Under the Fair Pay and Safe Workplaces executive order (E.O. 13,673), beginning in October 2017 federal contractors will have to begin disclosing a range of labor law violations when bidding for new federal work. These disclosures include a history of the employer’s recent Occupational Safety and Health Administration (OSHA) workplace safety citations. Last month, the Administration issued a guidance for contractors’ disclosure of OSHA violations.
According to OSHA, employers will need to disclose both pending and closed citations issued during the prior three years. These disclosures will include both federal and state plan citations, even if the state plan violation involves a workplace safety standard that is stricter than federal requirements. Only serious, willful, repeat or failure to abate citations must be disclosed. OSHA declined to exclude serious violations involving technical or paperwork deficiencies from the reporting requirements. Finally, contractors must report adverse decisions in OSHA whistleblower cases brought against the company.
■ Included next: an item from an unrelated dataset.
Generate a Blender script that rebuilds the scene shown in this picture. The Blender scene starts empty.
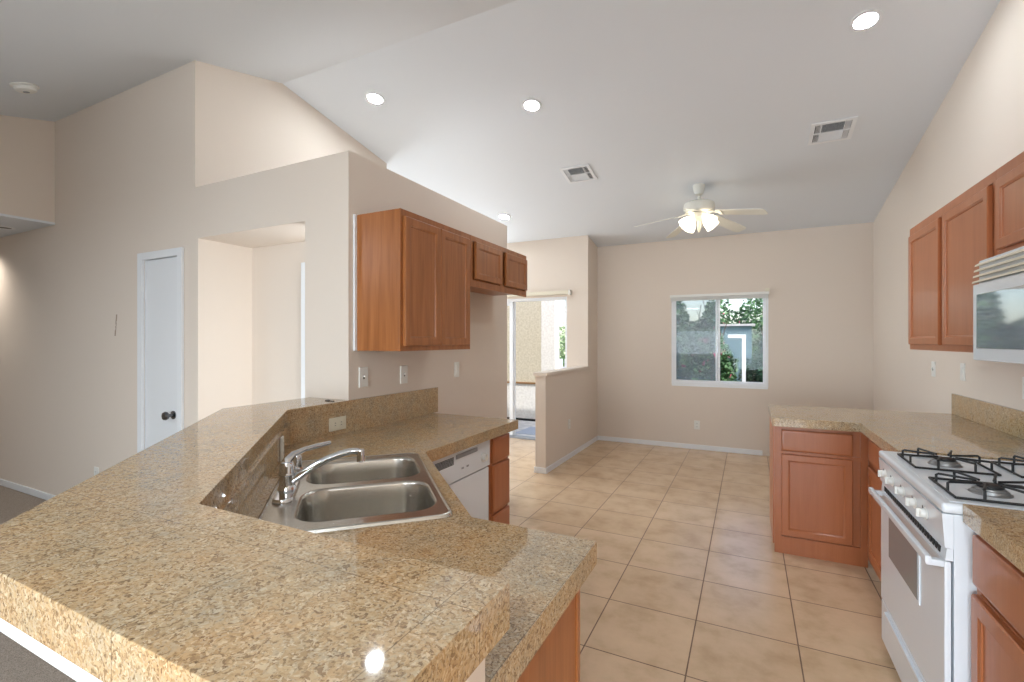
import bpy, bmesh, math, random
from mathutils import Vector, Matrix

S = bpy.context.scene
COL = S.collection
R = math.radians
PI = math.pi
random.seed(7)

# ------------------------------------------------------------------ camera, world, sun, large lights, exposure
cd = bpy.data.cameras.new('camera')
cam = bpy.data.objects.new('camera', cd)
COL.objects.link(cam)
cam.location = (0, 0, 1.43)
cam.rotation_euler = (R(90), 0, R(26.44))
cd.sensor_width = 36.0
cd.lens = 475.0 / 1024 * 36
cd.clip_start = 0.02
S.camera = cam
S.view_settings.view_transform = 'Standard'
S.view_settings.look = 'None'
S.view_settings.exposure = 1.5
S.view_settings.gamma = 1.0
S.view_settings.use_curve_mapping = False

W = bpy.data.worlds.new('sky'); S.world = W; W.use_nodes = True
nt = W.node_tree
sky = nt.nodes.new('ShaderNodeTexSky'); sky.sky_type = 'NISHITA'; sky.sun_disc = False
sky.sun_elevation = R(50); sky.sun_rotation = R(120); sky.air_density = 1.0; sky.dust_density = 1.5
bg = nt.nodes['Background']; bg.inputs['Strength'].default_value = 0.135
nt.links.new(sky.outputs[0], bg.inputs['Color'])


def lamp(name, typ, loc, energy, color=(1, 1, 1), rot=(0, 0, 0), **kw):
    l = bpy.data.lights.new(name, typ); l.energy = energy; l.color = color
    for k, v in kw.items(): setattr(l, k, v)
    o = bpy.data.objects.new(name, l); COL.objects.link(o); o.location = loc; o.rotation_euler = rot
    return o

lamp('sun', 'SUN', (3, 4, 8), 1.9, (1.0, .97, .93), (R(42.6), 0, R(64.2)), angle=R(.6))
# daylight through the living-room window behind the camera
lamp('living_window_daylight', 'AREA', (-.65, -4.44, 1.40), 108, (.76, .89, 1.0), (R(90), 0, R(0)), shape='RECTANGLE', size=3.3, size_y=1.9)
lamp('entry_fill_added', 'AREA', (-6.1, 5.1, 1.35), 42, (.78, .90, 1.0), (R(90), 0, R(-90)), shape='RECTANGLE', size=1.7, size_y=1.7)  # added fill lamp, set out of view in a made-up entry window

lamp('ceiling_fill_added', 'AREA', (-4.55, 6.24, 2.475), 12, (.80, .91, 1.0), (R(90), 0, R(180)), shape='RECTANGLE', size=2.4, size_y=.5)  # added fill lamp, hidden from view, to brighten the slope past the ledge
for lx, ly, lw in ((-1.5, -1.3, 15), (.3, -1.3, 15), (-4.6, -.6, 12)):   # added fill discs over the living room, out of view, no fixtures
    lamp('living_fill_added', 'AREA', (lx, ly, 2.38 if lx > -3 else 2.60), lw, (.80, .91, 1.0), (0, 0, 0), shape='DISK', size=.40)

# ------------------------------------------------------------------ materials
def srgb(r, g, b):
    f = lambda c: (c / 255 / 12.92) if c / 255 <= .04045 else ((c / 255 + .055) / 1.055) ** 2.4
    return (f(r), f(g), f(b), 1)

def new_mat(name):
    m = bpy.data.materials.new(name); m.use_nodes = True
    t = m.node_tree
    return m, t, t.nodes['Principled BSDF']

def nd(t, typ, **kw):
    n = t.nodes.new(typ)
    for k, v in kw.items():
        if k.startswith('i_'): n.inputs[k[2:]].default_value = v
        else: setattr(n, k, v)
    return n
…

The guidance states that federal contracting agencies will not disqualify a federal contractor from receiving a contract just because it discloses OSHA citations. The inclusion of pending citations is troublesome given the fact that these may eventually be withdrawn or vacated. Federal contractors concerned over these disclosures may not be willing to accept serious citations during negotiations with state or federal OSHA agencies, and may hold out for reclassification of the violations to other than serious. Federal contractors should begin planning now for all of their disclosure obligations under the new executive order.